The knapsack problem is to choose a subset $I \subseteq \{1,\dots,N\}$ such that
- $\sum_{i \in I} w_i \leq B$
- $\sum_{i \in I} v_i$ maximal,
where $B$ is an upper bound for the weight. In other words, I want to pack as much value into my knapsack as I can but keep the weight below $B$.
What about the following combinatorial problem: choose a subset $I \subseteq \{1,\dots,N\}$ such that
- $\sum_{i \in I} w_i$ minimal
- $\sum_{i \in I} v_i \geq C$,
where $C$ is a lower bound for the value. In other words, I want to pack as least weight into my knapsack as I can but keep the value above $C$.
Question: are these two problems equivalent? Can I easily reformulate one in terms of the other? Note that weights and values need to be non-negative.
Best Answer
The first problem is, \begin{align} \max_s&\quad s^{T}v \\ s.t.&\quad s^Tw \leq B \\ &\quad s\in \{0,1\}^{N} \end{align} where $s = (s_1,s_2,\dots,s_N)$ is a vector that selects the $i$th item if $s_i=1$ and doesn't select the item if $s_i = 0$.

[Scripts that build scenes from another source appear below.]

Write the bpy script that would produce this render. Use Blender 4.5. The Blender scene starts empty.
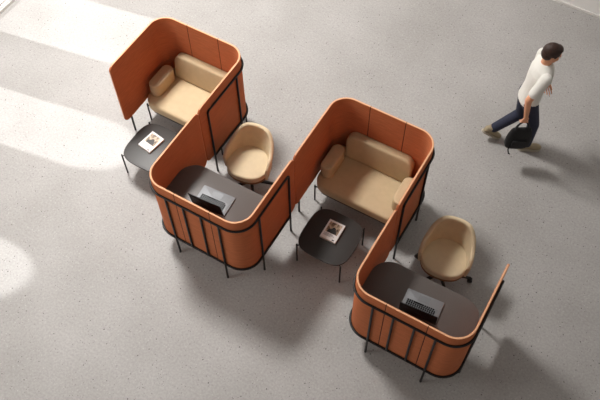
import bpy, bmesh, math, random
from mathutils import Vector, Matrix
random.seed(7)
SC = bpy.context.scene
COL = SC.collection
PI = math.pi

# ------------------------------------------------------------------ materials
def srgb(r, g, b):
    f = lambda c: (c/255/12.92) if c/255 <= .04045 else ((c/255+.055)/1.055)**2.4
    return (f(r), f(g), f(b), 1)

def mat(name, col, rough=.6, metal=0, spec=.5, var=0, scale=(20, 20, 20), bump=0, bscale=None, sheen=0, coat=0, detail=3):
    m = bpy.data.materials.new(name); m.use_nodes = True
    nt = m.node_tree; N = nt.nodes; L = nt.links
    b = N['Principled BSDF']
    b.inputs['Base Color'].default_value = col
    b.inputs['Roughness'].default_value = rough
    b.inputs['Metallic'].default_value = metal
    b.inputs['Specular IOR Level'].default_value = spec
    if sheen:
        b.inputs['Sheen Weight'].default_value = sheen
        b.inputs['Sheen Roughness'].default_value = .5
    if coat: b.inputs['Coat Weight'].default_value = coat
    if var or bump:
        tc = N.new('ShaderNodeTexCoord'); mp = N.new('ShaderNodeMapping')
        mp.inputs['Scale'].default_value = scale
        L.new(tc.outputs['Object'], mp.inputs['Vector'])
        nz = N.new('ShaderNodeTexNoise'); nz.inputs['Scale'].default_value = 1
        nz.inputs['Detail'].default_value = detail
        L.new(mp.outputs['Vector'], nz.inputs['Vector'])
        if var:
            rp = N.new('ShaderNodeValToRGB')
            lo = [max(0, c*(1-var)) for c in col[:3]]+[1]; hi = [min(1, c*(1+var)) for c in col[:3]]+[1]
            rp.color_ramp.elements[0].color = lo; rp.color_ramp.elements[0].position = .3
            rp.color_ramp.elements[1].color = hi; rp.color_ramp.elements[1].position = .7
            L.new(nz.outputs['Fac'], rp.inputs['Fac']); L.new(rp.outputs['Color'], b.inputs['Base Color'])
        if bump:
            src = nz
            if bscale:
                mp2 = N.new('ShaderNodeMapping'); mp2.inputs['Scale'].default_value = bscale
                L.new(tc.outputs['Object'], mp2.inputs['Vector'])
                src = N.new('ShaderNodeTexNoise'); src.inputs['Scale'].default_value = 1
                L.new(mp2.outputs['Vector'], src.inputs['Vector'])
            bp = N.new('ShaderNodeBump'); bp.inputs['Strength'].default_value = bump; bp.inputs['Distance'].default_value = .002
            L.new(src.outputs['Fac'], bp.inputs['Height']); L.new(bp.outputs['Normal'], b.inputs['Normal'])
    return m

M = {}
M['felt'] = mat('orange_felt', srgb(192, 112, 73), .85, var=.13, scale=(9, 9, 160), spec=.2, bump=.12, bscale=(400, 400, 400))
M['edge'] = mat('tan_lit_edge', srgb(226, 172, 132), .7, spec=.3, var=.05, scale=(60, 60, 60))  # felt edge as it looks under top light, lightness put into the colour
M['joint'] = mat('dark_joint', srgb(70, 34, 20), .9)
M['metal'] = mat('black_powder_coat', srgb(26, 23, 22), .45, spec=.4, var=.08, scale=(90, 90, 90))
M['desk'] = mat('charcoal_laminate', srgb(92, 86, 83), .42, spec=.42, var=.05, scale=(150, 150, 150))
M['table'] = mat('dark_table_laminate', srgb(50, 47, 45), .42, spec=.36, var=.05, scale=(150, 150, 150))
M['chair_leather'] = mat('pale_beige_upholstery', srgb(212, 193, 160), .65, spec=.3, var=.04, scale=(14, 14, 14), bump=.15, bscale=(260, 260, 260))
M['leather'] = mat('beige_leather', srgb(196, 175, 140), .6, spec=.3, var=.04, scale=(14, 14, 14), bump=.15, bscale=(260, 260, 260))
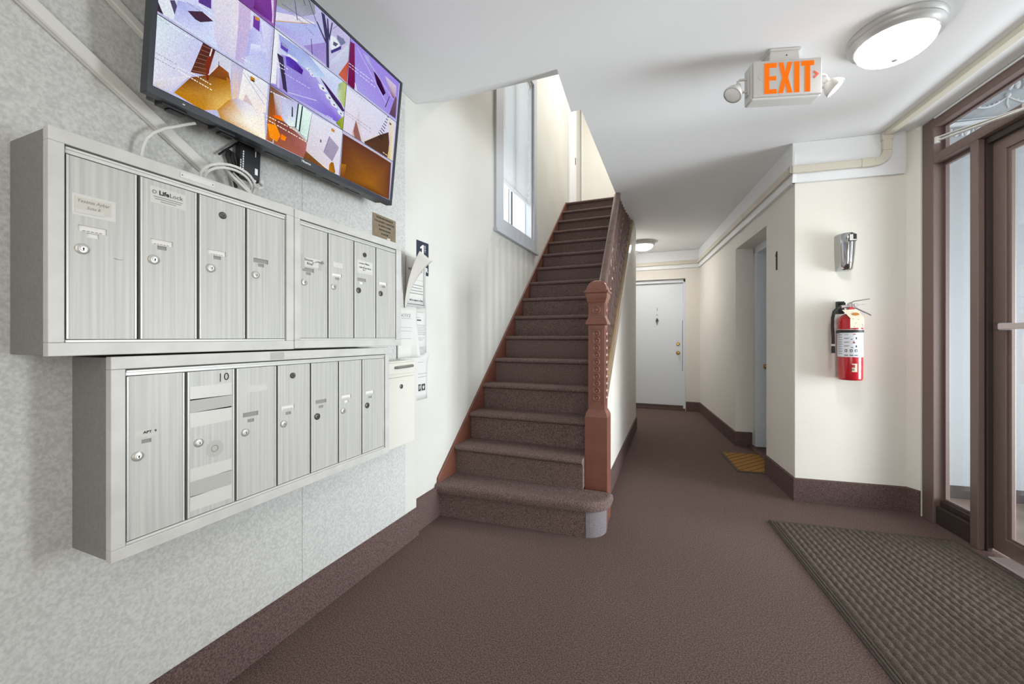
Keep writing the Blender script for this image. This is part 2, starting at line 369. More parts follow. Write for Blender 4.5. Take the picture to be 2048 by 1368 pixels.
# moulded plaster frieze on the vestibule wall
fz = MB(EW(3.61)); fz.box((1.99,2.66,0), (4.5,2.685,.035)); fz.box((1.99,2.695,0), (4.5,2.705,.02)); fz.box((1.99,2.955,0), (4.5,2.975,.04)); fz.build('frieze_moulding', 'frieze', wall_v, bevel=.006)
egg = None
for k in range(30):
    a0 = 2.02 + .062*k
    if egg is None:
        e = MB(EW(3.61)); e.ball((a0,2.62,.004), .024, sc=(.75,1.15,.7), seg=10, rings=6); egg = e.build('egg_moulding', 'frieze', wall_v); a_first = a0
        e = MB(EW(3.61)); e.tube([(a0+.031,2.645,.01),(a0+.026,2.61,.018),(a0+.033,2.592,.01)], .006, 6); dart = e.build('dart_moulding', 'frieze', wall_v)
        e = MB(EW(3.61)); e.ball((2.05,2.915,.002), .030, sc=(.62,1.1,.4), seg=10, rings=6); e.tube([(2.05+.03,2.945,.01),(2.05+.04,2.91,.022),(2.05+.028,2.878,.01)], .008, 6); leaf = e.build('leaf_moulding', 'frieze', wall_v)
    else:
        dv = Vector(R(.062*k,0,0)); dup(egg, dv, wall_v); dup(dart, dv, wall_v)
        if k < 22: dup(leaf, Vector(R(.078*k,0,0)), wall_v)
sw = None
for k in range(7):
    if sw is None:
        e = MB(EW(3.61)); e.tube([(2.10+.26*t/10, 2.835-.060*math.sin(PI*t/10), .003+.004*math.sin(PI*t/10)) for t in range(11)], [.003+.004*math.sin(PI*t/10) for t in range(11)], 7)
        for t in range(2,9): e.ball((2.10+.026*t, 2.842-.060*math.sin(PI*t/10), .006), .007, seg=8, rings=5)
        e.ball((2.10,2.845,.006), .016, seg=10, rings=6); e.tube([(2.10,2.83,.004),(2.094,2.79,.005),(2.106,2.755,.003)], .005, 6)
        sw = e.build('garland_moulding', 'frieze', wall_v)
    else: dup(sw, Vector(R(.26*k,0,0)), wall_v)

# floor above, seen up the stairwell
UZ = NZ0 + 15*RISE
b = MB(); b.box((-1.42,5.575,UZ-.08), (.9,6.6,UZ)); S(b.build('floor', 'stair'))
b = MB(); b.box((-1.5,6.52,UZ), (1.4,6.66,5.5)); wall_u = S(b.build('wall_upper_end', 'wall'))
b = MB(); b.box((.6,1.9,2.98), (.7,6.6,5.5)); S(b.build('wall_upper_right', 'wall'))
b = MB(); b.box((-1.6,1.86,2.98), (.7,1.96,5.5)); S(b.build('wall_upper_near', 'wall'))
b = MB(); b.box((-1.6,1.86,5.5), (1.4,6.66,5.6)); S(b.build('ceiling', 'ceil'))
b = MB(LW(LX)); b.box((5.70,UZ+.002,0), (5.80,5.10,.025)); b.box((5.80,UZ+.002,0), (6.02,5.10,.012)); b.box((6.02,UZ+.002,0), (6.12,5.10,.025)); b.box((5.70,5.1,0), (6.12,5.2,.025))
up_door = S(b.build('trim_1', 'white', bevel=.003))
b = MB(LW(LX)); b.lathe([(0,.02),(.012,.02),(.012,.0)], (6.07,3.93,.0045), 'z', 12); b.box((6.04,3.80,.025),(6.06,3.90,.032)); b.build('door_chain', 'darkmetal', up_door)
b = MB(); b.box((-1.40,6.497,UZ), (-1.385,6.52,5.4)); S(b.build('trim_2', 'white'))

# baseboards of wrapped carpet
def base(name, pts, h=.155, t=.013, z0=0.0, mt='carpet_base'):
    # pts: polyline on the wall line, room side to the left of travel
    b = MB(); n = len(pts); P = [Vector(p).to_2d() for p in pts]; inn = []
    for i in range(n):
        ds = []
        if i > 0: ds.append((P[i]-P[i-1]).normalized())
        if i < n-1: ds.append((P[i+1]-P[i]).normalized())
        nn = [Vector((-d.y, d.x)) for d in ds]
        q = nn[0] if len(nn) == 1 else (nn[0]+nn[1])/(1+nn[0].dot(nn[1]))
        inn.append(P[i]+q*t)
    for i in range(n-1):
        a, c, d, e = P[i], P[i+1], inn[i+1], inn[i]
        hh = h if not isinstance(h, list) else h[i]
        b.add([(a.x,a.y,z0),(c.x,c.y,z0),(d.x,d.y,z0),(e.x,e.y,z0),(a.x,a.y,hh),(c.x,c.y,hh),(d.x,d.y,hh-.006),(e.x,e.y,hh-.006)],
              [(0,3,2,1),(4,5,6,7),(0,1,5,4),(1,2,6,5),(2,3,7,6),(3,0,4,7)])
    return S(b.build(name, mt))
base('baseboard_left', [(-1.388,1.957),(-1.388,-1.27)], .162)
base('baseboard_left', [(-1.42,2.235),(-1.42,1.957)], .19, .02)
base('baseboard_stair', [(-.44,2.60),(-.44,5.27),(-.50,5.27)][::-1], .15)
base('baseboard_hall_end', [(.393,6.8),(.178,6.8)], .15)
base('baseboard_entry', [R(1.868,3.17)[:2], R(1.832,3.24)[:2], R(1.19,3.24)[:2], R(1.19,3.81)[:2]], .163)
base('baseboard_hall_right', [R(1.19,6.72)[:2], R(1.19,4.735)[:2], R(1.345,4.735)[:2]][::-1], .15)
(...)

The second problem is, \begin{align} \min_\bar{s}&\quad \bar{s}^{T}\bar{w} \\ s.t.&\quad \bar{s}^T\bar{v} \geq C \\ &\quad \bar{s}\in \{0,1\}^{N} \end{align} which is equivalent to, \begin{align} \max_\bar{s}&\quad -\bar{s}^{T}\bar{w} \\ s.t.&\quad -\bar{s}^T\bar{v} \leq -C \\ &\quad \bar{s}\in \{0,1\}^{N} \end{align}
Therefore, the second problem can be formulated as a knapsack problem by setting, $-\bar{w} = v$, $-\bar{v} = w$ and $-C = B$.